:: Instructions for the task ::
Leave out the pictures and copy everything else below exactly.

:: Dataset extract ::
———
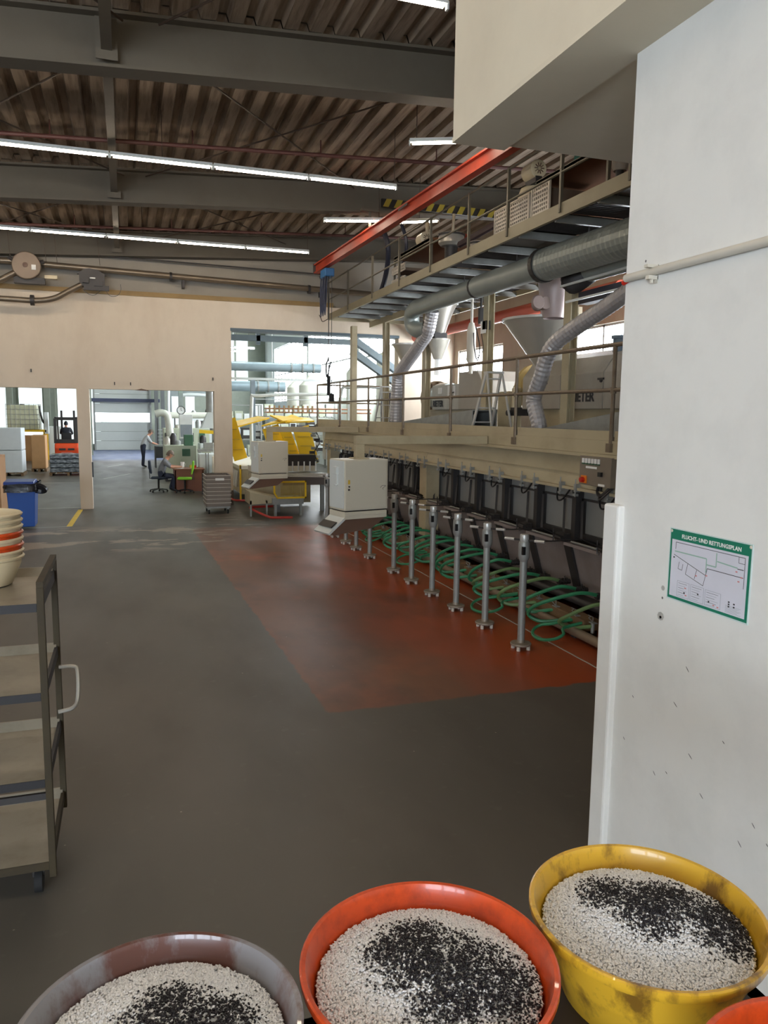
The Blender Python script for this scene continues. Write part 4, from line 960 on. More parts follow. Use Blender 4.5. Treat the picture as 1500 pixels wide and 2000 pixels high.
# escape plan: panel on plane x = 2.25, u to the right (towards -y), v up
t = thing('escape_plan', 'green framed escape plan sheet on the white wall', 'sign', (2.248, 2.47, 1.81))
PX = 2.2495; Y0, Z0, PW, PH = 2.70, 1.815, .455, .305
def pr(u0, u1, v0, v1, th, m_, name, layer=0): 
    q = MB(); q.b(PX - .003 - .0004 * (layer + 1), PX - .003 - .0004 * layer + .0001, Y0 - u1 * PW, Y0 - u0 * PW, Z0 + v0 * PH, Z0 + v1 * PH); return q.build(name, m_, t)
MB().b(PX - .003, PX, Y0 - PW * 1.012, Y0 + .006, Z0 - .006, Z0 + PH + .004).build('laminate', mat('laminate', (206, 222, 220), .25), t)
pr(0, 1, 0, 1, 0, signg, 'green_border'); pr(.025, .972, .04, .855, 0, signw, 'sheet', 1)
def uv(u, v, l=2): return (PX - .003 - .0004 * l, Y0 - u * PW, Z0 + v * PH)
def ln(pts, w_, m_, name):
    q = MB()
    for a, c in zip(pts[:-1], pts[1:]): q.beam(uv(*a, 2.2), uv(*c, 2.2), .0006, w_, (0, .3, 1) if abs(a[0] - c[0]) > .02 else (0, 1, 0))
    q.build(name, m_, t)
ln([(.08, .72), (.08, .82), (.94, .82), (.94, .42)], .0022, ink, 'wall_line'); ln([(.06, .64), (.49, .46)], .0022, ink, 'wall_line'); ln([(.49, .46), (.505, .56), (.93, .56)], .0025, ink, 'wall_line')
ln([(.49, .46), (.465, .31), (.23, .4), (.255, .555)], .002, ink, 'wall_line'); ln([(.375, .5), (.35, .37)], .002, ink, 'wall_line'); ln([(.87, .82), (.87, .74), (.94, .74)], .0018, ink, 'wall_line')
ln([(.14, .55), (.125, .45), (.18, .44), (.19, .53)], .0018, ink, 'wall_line'); ln([(.86, .66), (.93, .66)], .003, ink, 'wall_line')
ln([(.07, .69), (.49, .69), (.49, .5)], .005, routeg, 'route_line'); ln([(.49, .61), (.61, .61), (.61, .8)], .005, routeg, 'route_line'); ln([(.62, .69), (.86, .67)], .005, routeg, 'route_line')
for (u0, u1, v0, v1) in ((.13, .29, .06, .28), (.31, .48, .06, .28), (.5, .69, .06, .27)):
    ln([(u0, v0), (u0, v1), (u1, v1), (u1, v0), (u0, v0)], .0012, inkgrey, 'legend_box')
    for k in range(6):
        v = v1 - .03 - k * .033; ln([(u0 + .015, v), (u1 - .03 - .02 * (k % 3), v)], .0012, inkgrey if k % 2 else ink, 'legend_text')
q = MB()
for (u, v) in ((.84, .62), (.9, .56), (.87, .5), (.23, .2), (.24, .1), (.36, .42), (.6, .09), (.65, .08), (.49, .46)): q.beam(uv(u, v, 2.6), uv(u + .022, v, 2.6), .0006, .005)
q.build('red_symbol', pinkink, t)
q = MB()
for (u, v) in ((.055, .6), (.78, .2), (.78, .17), (.78, .14), (.84, .19), (.84, .15), (.22, .13), (.4, .17), (.54, .12)): q.beam(uv(u, v, 2.6), uv(u + .018, v, 2.6), .0006, .006)
q.build('symbol', ink, t)
for k in range(7): ln([(.75, .15 - .015 * k), (.93 - .02 * (k % 3), .15 - .015 * k)], .001, inkgrey, 'legend_text')
M = Matrix(((0, 0, -1, PX - .0046), (-1, 0, 0, Y0 - .155 * PW), (0, 1, 0, Z0 + .893 * PH), (0, 0, 0, 1)))
text_mesh('FLUCHT- UND RETTUNGSPLAN', .0235, M, .0004, .0006).build('heading', papr, t)
for u, v in ((.012, .97), (.99, .975)): q = MB(); q.lathe(uv(u, v, 3), [(0, -.002), (.006, -.001), (.007, .001)], 10, 'x'); q.build('screw', conduit, t)
# wall holes and scuffs with a shape of their own
def spot(y, z, ry_, rz_, m_, ang=0):
    q = MB(); vs = [(2.2492, y + ry_ * math.cos(a) * math.cos(ang) - rz_ * math.sin(a) * math.sin(ang), z + rz_ * math.sin(a) * math.cos(ang) + ry_ * math.cos(a) * math.sin(ang)) for a in np.linspace(0, 2 * PI, 9)[:-1]]
    q.add(vs, [tuple(range(8))]); return q
q = MB()
def addspot(*a):
    s_ = spot(*a); q.add(s_.v, s_.f)
addspot(2.735, 1.80, .006, .006, ink); addspot(2.74, 1.71, .008, .007, ink); addspot(2.98, 3.3, .006, .006, ink)
for (y, z) in ((2.55, 1.53), (2.61, 1.35), (2.32, 1.3), (2.64, 1.02), (2.72, .98), (2.42, 1.02), (2.14, 1.04), (2.07, 1.0), (2.2, .93), (2.02, .9), (2.9, 1.28), (2.95, 1.05), (2.5, 1.16), (1.95, 1.2)):
    addspot(y, z, random.uniform(.006, .016), .0025, ink, random.uniform(.5, .8))
st(q.build('wall_scuffs', mat('scuff grey', (112, 110, 108), .8)))
q = MB(); addspot(2.74, 1.715, .022, .02, ink); addspot(2.735, 1.845, .012, .012, ink); st(q.build('wall_patch', mat('patch grey', (176, 174, 168), .8)))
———
:: Task response ::
The Blender Python script for this scene continues. Write part 4, from line 960 on. More parts follow. Use Blender 4.5. Treat the picture as 1500 pixels wide and 2000 pixels high.
# escape plan: panel on plane x = 2.25, u to the right (towards -y), v up
t = thing('escape_plan', 'green framed escape plan sheet on the white wall', 'sign', (2.248, 2.47, 1.81))
PX = 2.2495; Y0, Z0, PW, PH = 2.70, 1.815, .455, .305
def pr(u0, u1, v0, v1, th, m_, name, layer=0): 
    q = MB(); q.b(PX - .003 - .0004 * (layer + 1), PX - .003 - .0004 * layer + .0001, Y0 - u1 * PW, Y0 - u0 * PW, Z0 + v0 * PH, Z0 + v1 * PH); return q.build(name, m_, t)
MB().b(PX - .003, PX, Y0 - PW * 1.012, Y0 + .006, Z0 - .006, Z0 + PH + .004).build('laminate', mat('laminate', (206, 222, 220), .25), t)
pr(0, 1, 0, 1, 0, signg, 'green_border'); pr(.025, .972, .04, .855, 0, signw, 'sheet', 1)
def uv(u, v, l=2): return (PX - .003 - .0004 * l, Y0 - u * PW, Z0 + v * PH)
def ln(pts, w_, m_, name):
    q = MB()
    for a, c in zip(pts[:-1], pts[1:]): q.beam(uv(*a, 2.2), uv(*c, 2.2), .0006, w_, (0, .3, 1) if abs(a[0] - c[0]) > .02 else (0, 1, 0))
    q.build(name, m_, t)
ln([(.08, .72), (.08, .82), (.94, .82), (.94, .42)], .0022, ink, 'wall_line'); ln([(.06, .64), (.49, .46)], .0022, ink, 'wall_line'); ln([(.49, .46), (.505, .56), (.93, .56)], .0025, ink, 'wall_line')
ln([(.49, .46), (.465, .31), (.23, .4), (.255, .555)], .002, ink, 'wall_line'); ln([(.375, .5), (.35, .37)], .002, ink, 'wall_line'); ln([(.87, .82), (.87, .74), (.94, .74)], .0018, ink, 'wall_line')
ln([(.14, .55), (.125, .45), (.18, .44), (.19, .53)], .0018, ink, 'wall_line'); ln([(.86, .66), (.93, .66)], .003, ink, 'wall_line')
ln([(.07, .69), (.49, .69), (.49, .5)], .005, routeg, 'route_line'); ln([(.49, .61), (.61, .61), (.61, .8)], .005, routeg, 'route_line'); ln([(.62, .69), (.86, .67)], .005, routeg, 'route_line')
for (u0, u1, v0, v1) in ((.13, .29, .06, .28), (.31, .48, .06, .28), (.5, .69, .06, .27)):
    ln([(u0, v0), (u0, v1), (u1, v1), (u1, v0), (u0, v0)], .0012, inkgrey, 'legend_box')
    for k in range(6):
        v = v1 - .03 - k * .033; ln([(u0 + .015, v), (u1 - .03 - .02 * (k % 3), v)], .0012, inkgrey if k % 2 else ink, 'legend_text')
q = MB()
for (u, v) in ((.84, .62), (.9, .56), (.87, .5), (.23, .2), (.24, .1), (.36, .42), (.6, .09), (.65, .08), (.49, .46)): q.beam(uv(u, v, 2.6), uv(u + .022, v, 2.6), .0006, .005)
q.build('red_symbol', pinkink, t)
q = MB()
for (u, v) in ((.055, .6), (.78, .2), (.78, .17), (.78, .14), (.84, .19), (.84, .15), (.22, .13), (.4, .17), (.54, .12)): q.beam(uv(u, v, 2.6), uv(u + .018, v, 2.6), .0006, .006)
q.build('symbol', ink, t)
for k in range(7): ln([(.75, .15 - .015 * k), (.93 - .02 * (k % 3), .15 - .015 * k)], .001, inkgrey, 'legend_text')
M = Matrix(((0, 0, -1, PX - .0046), (-1, 0, 0, Y0 - .155 * PW), (0, 1, 0, Z0 + .893 * PH), (0, 0, 0, 1)))
text_mesh('FLUCHT- UND RETTUNGSPLAN', .0235, M, .0004, .0006).build('heading', papr, t)
for u, v in ((.012, .97), (.99, .975)): q = MB(); q.lathe(uv(u, v, 3), [(0, -.002), (.006, -.001), (.007, .001)], 10, 'x'); q.build('screw', conduit, t)
# wall holes and scuffs with a shape of their own
def spot(y, z, ry_, rz_, m_, ang=0):
    q = MB(); vs = [(2.2492, y + ry_ * math.cos(a) * math.cos(ang) - rz_ * math.sin(a) * math.sin(ang), z + rz_ * math.sin(a) * math.cos(ang) + ry_ * math.cos(a) * math.sin(ang)) for a in np.linspace(0, 2 * PI, 9)[:-1]]
    q.add(vs, [tuple(range(8))]); return q
q = MB()
def addspot(*a):
    s_ = spot(*a); q.add(s_.v, s_.f)
addspot(2.735, 1.80, .006, .006, ink); addspot(2.74, 1.71, .008, .007, ink); addspot(2.98, 3.3, .006, .006, ink)
for (y, z) in ((2.55, 1.53), (2.61, 1.35), (2.32, 1.3), (2.64, 1.02), (2.72, .98), (2.42, 1.02), (2.14, 1.04), (2.07, 1.0), (2.2, .93), (2.02, .9), (2.9, 1.28), (2.95, 1.05), (2.5, 1.16), (1.95, 1.2)):
    addspot(y, z, random.uniform(.006, .016), .0025, ink, random.uniform(.5, .8))
st(q.build('wall_scuffs', mat('scuff grey', (112, 110, 108), .8)))
q = MB(); addspot(2.74, 1.715, .022, .02, ink); addspot(2.735, 1.845, .012, .012, ink); st(q.build('wall_patch', mat('patch grey', (176, 174, 168), .8)))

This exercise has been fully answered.